- [What is asked]
Begin with the line that contains "b = MB(); b.prism([p+Z*zc_" and continue down through the line that contains "b = MB(); b.prism([P(x, y, 8.6)"; reproduce those lines exactly and only those.

- [Data to use]
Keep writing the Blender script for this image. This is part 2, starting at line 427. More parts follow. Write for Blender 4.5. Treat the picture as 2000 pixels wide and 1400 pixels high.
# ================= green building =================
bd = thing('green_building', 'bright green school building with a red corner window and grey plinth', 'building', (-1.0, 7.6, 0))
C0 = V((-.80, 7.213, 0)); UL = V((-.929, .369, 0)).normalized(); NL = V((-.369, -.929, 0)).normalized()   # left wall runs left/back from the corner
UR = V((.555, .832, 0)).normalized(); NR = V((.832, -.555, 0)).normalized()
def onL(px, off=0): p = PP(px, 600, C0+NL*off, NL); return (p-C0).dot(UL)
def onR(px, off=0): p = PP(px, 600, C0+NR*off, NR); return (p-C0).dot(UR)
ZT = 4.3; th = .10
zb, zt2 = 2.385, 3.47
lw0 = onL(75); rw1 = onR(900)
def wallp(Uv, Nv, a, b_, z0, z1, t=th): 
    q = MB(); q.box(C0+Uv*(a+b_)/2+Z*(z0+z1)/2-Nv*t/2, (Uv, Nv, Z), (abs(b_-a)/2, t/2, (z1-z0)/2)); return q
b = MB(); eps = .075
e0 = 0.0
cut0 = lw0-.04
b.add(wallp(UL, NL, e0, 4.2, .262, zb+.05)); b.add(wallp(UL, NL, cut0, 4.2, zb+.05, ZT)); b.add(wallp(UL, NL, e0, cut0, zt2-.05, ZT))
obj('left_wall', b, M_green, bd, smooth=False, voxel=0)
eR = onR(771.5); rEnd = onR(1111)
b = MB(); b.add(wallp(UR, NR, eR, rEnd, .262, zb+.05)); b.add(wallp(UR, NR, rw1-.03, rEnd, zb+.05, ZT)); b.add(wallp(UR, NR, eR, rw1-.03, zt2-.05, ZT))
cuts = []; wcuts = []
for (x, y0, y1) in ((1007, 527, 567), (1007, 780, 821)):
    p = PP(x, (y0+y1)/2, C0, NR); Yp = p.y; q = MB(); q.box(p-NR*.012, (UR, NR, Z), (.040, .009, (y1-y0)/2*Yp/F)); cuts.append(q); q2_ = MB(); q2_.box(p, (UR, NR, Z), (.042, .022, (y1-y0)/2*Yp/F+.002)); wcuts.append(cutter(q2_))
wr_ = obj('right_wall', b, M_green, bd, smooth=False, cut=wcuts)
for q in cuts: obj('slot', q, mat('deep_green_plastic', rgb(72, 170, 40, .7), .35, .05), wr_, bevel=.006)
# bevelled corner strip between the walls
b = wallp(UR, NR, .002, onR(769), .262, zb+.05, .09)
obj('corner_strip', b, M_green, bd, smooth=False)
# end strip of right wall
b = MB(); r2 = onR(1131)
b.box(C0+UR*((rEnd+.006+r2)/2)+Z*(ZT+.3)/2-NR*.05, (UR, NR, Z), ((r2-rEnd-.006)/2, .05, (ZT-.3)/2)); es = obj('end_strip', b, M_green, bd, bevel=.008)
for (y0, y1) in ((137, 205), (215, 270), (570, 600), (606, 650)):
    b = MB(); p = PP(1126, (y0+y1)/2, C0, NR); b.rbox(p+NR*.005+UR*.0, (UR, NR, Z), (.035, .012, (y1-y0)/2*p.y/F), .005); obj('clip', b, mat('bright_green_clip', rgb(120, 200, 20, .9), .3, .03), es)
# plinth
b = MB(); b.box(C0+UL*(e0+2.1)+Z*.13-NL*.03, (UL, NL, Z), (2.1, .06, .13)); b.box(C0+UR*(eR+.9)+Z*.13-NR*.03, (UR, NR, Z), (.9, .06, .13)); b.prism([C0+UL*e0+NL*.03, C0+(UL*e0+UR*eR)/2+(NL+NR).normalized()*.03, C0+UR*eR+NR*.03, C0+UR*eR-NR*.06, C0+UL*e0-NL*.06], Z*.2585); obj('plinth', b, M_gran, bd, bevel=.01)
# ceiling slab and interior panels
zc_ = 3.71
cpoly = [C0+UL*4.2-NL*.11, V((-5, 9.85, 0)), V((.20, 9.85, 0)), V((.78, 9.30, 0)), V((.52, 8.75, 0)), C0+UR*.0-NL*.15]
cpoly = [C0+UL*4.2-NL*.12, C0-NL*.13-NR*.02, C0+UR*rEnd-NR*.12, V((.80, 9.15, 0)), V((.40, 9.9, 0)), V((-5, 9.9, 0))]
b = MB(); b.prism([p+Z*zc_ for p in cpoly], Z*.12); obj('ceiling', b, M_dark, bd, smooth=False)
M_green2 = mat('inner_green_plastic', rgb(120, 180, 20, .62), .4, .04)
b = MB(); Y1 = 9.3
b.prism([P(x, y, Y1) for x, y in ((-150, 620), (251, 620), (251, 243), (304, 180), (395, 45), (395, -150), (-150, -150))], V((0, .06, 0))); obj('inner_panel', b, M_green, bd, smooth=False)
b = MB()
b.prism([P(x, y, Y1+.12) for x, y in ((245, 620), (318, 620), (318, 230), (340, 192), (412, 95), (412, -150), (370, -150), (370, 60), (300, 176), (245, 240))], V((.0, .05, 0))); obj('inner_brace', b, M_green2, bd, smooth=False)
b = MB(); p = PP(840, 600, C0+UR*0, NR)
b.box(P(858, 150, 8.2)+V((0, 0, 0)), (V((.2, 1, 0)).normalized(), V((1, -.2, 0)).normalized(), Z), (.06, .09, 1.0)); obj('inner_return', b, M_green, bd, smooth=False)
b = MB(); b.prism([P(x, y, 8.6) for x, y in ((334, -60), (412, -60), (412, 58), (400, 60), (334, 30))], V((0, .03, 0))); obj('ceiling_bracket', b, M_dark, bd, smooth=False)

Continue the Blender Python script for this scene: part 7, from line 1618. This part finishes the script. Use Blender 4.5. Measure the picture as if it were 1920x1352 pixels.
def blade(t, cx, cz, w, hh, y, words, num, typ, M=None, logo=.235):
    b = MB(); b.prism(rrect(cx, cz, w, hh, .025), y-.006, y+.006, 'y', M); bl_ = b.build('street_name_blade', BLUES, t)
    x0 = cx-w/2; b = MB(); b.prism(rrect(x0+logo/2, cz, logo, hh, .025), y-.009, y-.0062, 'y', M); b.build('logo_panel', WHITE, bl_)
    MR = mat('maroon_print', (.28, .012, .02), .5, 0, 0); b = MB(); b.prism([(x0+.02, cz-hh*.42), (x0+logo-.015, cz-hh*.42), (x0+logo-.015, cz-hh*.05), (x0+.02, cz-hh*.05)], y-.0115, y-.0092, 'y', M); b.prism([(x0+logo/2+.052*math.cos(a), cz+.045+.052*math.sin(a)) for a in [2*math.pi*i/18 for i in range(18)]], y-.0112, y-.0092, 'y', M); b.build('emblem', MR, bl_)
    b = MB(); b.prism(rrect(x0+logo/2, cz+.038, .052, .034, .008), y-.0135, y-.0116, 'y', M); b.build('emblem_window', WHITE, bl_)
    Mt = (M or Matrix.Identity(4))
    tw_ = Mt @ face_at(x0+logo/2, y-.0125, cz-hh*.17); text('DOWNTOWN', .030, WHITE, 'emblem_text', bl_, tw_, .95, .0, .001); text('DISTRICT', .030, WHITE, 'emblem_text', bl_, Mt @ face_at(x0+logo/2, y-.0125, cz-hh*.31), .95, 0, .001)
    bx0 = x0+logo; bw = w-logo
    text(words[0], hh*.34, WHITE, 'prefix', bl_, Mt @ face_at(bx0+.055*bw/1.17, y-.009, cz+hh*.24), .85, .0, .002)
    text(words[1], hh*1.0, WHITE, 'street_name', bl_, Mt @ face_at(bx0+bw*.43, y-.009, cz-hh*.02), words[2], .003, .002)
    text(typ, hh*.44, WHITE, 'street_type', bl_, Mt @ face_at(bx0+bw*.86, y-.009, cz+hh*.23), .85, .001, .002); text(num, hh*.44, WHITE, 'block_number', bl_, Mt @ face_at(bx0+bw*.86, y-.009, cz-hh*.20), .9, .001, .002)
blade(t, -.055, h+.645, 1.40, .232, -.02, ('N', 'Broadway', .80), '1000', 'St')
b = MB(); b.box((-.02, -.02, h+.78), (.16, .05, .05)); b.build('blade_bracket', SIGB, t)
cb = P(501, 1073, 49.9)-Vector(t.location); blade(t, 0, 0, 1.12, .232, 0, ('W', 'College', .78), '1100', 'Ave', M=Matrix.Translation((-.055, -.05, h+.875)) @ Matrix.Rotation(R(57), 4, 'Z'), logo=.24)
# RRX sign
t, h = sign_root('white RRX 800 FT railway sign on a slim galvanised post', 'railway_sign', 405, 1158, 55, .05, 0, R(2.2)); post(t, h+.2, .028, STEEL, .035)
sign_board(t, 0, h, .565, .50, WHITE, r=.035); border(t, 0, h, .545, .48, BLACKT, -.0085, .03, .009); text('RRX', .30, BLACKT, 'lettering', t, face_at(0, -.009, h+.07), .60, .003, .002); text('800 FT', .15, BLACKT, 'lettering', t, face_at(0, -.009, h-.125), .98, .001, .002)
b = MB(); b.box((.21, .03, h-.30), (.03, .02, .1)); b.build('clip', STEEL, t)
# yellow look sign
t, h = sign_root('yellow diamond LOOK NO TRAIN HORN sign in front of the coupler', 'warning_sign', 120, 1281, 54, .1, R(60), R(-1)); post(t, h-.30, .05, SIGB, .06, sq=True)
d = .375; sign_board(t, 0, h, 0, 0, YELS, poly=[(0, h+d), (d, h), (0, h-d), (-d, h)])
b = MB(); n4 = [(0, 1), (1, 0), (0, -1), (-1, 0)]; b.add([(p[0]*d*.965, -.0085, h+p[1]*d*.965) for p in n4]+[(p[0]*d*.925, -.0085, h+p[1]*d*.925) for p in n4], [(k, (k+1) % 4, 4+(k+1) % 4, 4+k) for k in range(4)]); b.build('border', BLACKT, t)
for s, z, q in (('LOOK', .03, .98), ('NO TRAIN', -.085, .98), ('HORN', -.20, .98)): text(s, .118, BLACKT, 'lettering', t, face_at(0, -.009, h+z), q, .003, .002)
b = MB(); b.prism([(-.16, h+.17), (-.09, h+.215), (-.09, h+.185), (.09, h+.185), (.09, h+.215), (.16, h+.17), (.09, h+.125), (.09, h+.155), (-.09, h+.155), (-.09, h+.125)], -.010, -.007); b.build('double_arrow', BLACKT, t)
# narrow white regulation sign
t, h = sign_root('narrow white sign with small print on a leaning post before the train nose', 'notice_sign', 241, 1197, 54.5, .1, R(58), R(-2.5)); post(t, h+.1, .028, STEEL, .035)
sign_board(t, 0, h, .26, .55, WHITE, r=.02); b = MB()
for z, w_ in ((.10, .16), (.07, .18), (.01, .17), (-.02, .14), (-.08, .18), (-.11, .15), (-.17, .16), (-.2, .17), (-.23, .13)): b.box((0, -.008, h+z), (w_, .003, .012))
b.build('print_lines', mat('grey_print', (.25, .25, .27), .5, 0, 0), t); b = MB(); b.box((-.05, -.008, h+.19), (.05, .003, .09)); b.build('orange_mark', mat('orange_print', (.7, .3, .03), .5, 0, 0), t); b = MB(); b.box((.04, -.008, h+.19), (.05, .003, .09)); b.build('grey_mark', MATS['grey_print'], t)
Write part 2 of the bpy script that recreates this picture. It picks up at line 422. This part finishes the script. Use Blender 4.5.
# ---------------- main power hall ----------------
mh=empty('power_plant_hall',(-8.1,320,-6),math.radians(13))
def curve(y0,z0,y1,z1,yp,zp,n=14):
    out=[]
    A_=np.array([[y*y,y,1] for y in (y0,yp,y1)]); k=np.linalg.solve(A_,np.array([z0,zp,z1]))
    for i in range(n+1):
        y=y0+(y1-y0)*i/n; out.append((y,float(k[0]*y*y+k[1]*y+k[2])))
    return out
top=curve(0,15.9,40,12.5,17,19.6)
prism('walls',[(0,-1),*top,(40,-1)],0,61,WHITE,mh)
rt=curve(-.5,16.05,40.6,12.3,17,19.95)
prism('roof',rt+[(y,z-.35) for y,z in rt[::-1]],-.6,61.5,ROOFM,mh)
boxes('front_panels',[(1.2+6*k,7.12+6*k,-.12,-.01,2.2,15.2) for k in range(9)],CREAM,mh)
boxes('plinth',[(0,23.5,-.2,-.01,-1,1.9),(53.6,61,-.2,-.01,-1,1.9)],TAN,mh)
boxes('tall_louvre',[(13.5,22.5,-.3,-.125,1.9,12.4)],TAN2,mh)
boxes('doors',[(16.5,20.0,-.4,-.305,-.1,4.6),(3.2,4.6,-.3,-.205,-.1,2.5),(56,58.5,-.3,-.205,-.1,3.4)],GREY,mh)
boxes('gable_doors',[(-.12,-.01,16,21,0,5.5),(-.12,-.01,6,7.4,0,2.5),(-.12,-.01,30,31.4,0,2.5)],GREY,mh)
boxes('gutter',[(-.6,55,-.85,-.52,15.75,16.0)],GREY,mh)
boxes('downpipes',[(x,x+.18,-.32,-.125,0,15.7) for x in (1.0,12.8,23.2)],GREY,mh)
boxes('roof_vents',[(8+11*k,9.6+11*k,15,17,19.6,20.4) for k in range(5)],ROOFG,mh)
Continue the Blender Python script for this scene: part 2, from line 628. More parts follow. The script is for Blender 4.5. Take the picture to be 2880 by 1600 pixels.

- [Final result]
b = MB(); b.prism([p+Z*zc_ for p in cpoly], Z*.12); obj('ceiling', b, M_dark, bd, smooth=False)
M_green2 = mat('inner_green_plastic', rgb(120, 180, 20, .62), .4, .04)
b = MB(); Y1 = 9.3
b.prism([P(x, y, Y1) for x, y in ((-150, 620), (251, 620), (251, 243), (304, 180), (395, 45), (395, -150), (-150, -150))], V((0, .06, 0))); obj('inner_panel', b, M_green, bd, smooth=False)
b = MB()
b.prism([P(x, y, Y1+.12) for x, y in ((245, 620), (318, 620), (318, 230), (340, 192), (412, 95), (412, -150), (370, -150), (370, 60), (300, 176), (245, 240))], V((.0, .05, 0))); obj('inner_brace', b, M_green2, bd, smooth=False)
b = MB(); p = PP(840, 600, C0+UR*0, NR)
b.box(P(858, 150, 8.2)+V((0, 0, 0)), (V((.2, 1, 0)).normalized(), V((1, -.2, 0)).normalized(), Z), (.06, .09, 1.0)); obj('inner_return', b, M_green, bd, smooth=False)
b = MB(); b.prism([P(x, y, 8.6) for x, y in ((334, -60), (412, -60), (412, 58), (400, 60), (334, 30))], V((0, .03, 0))); obj('ceiling_bracket', b, M_dark, bd, smooth=False)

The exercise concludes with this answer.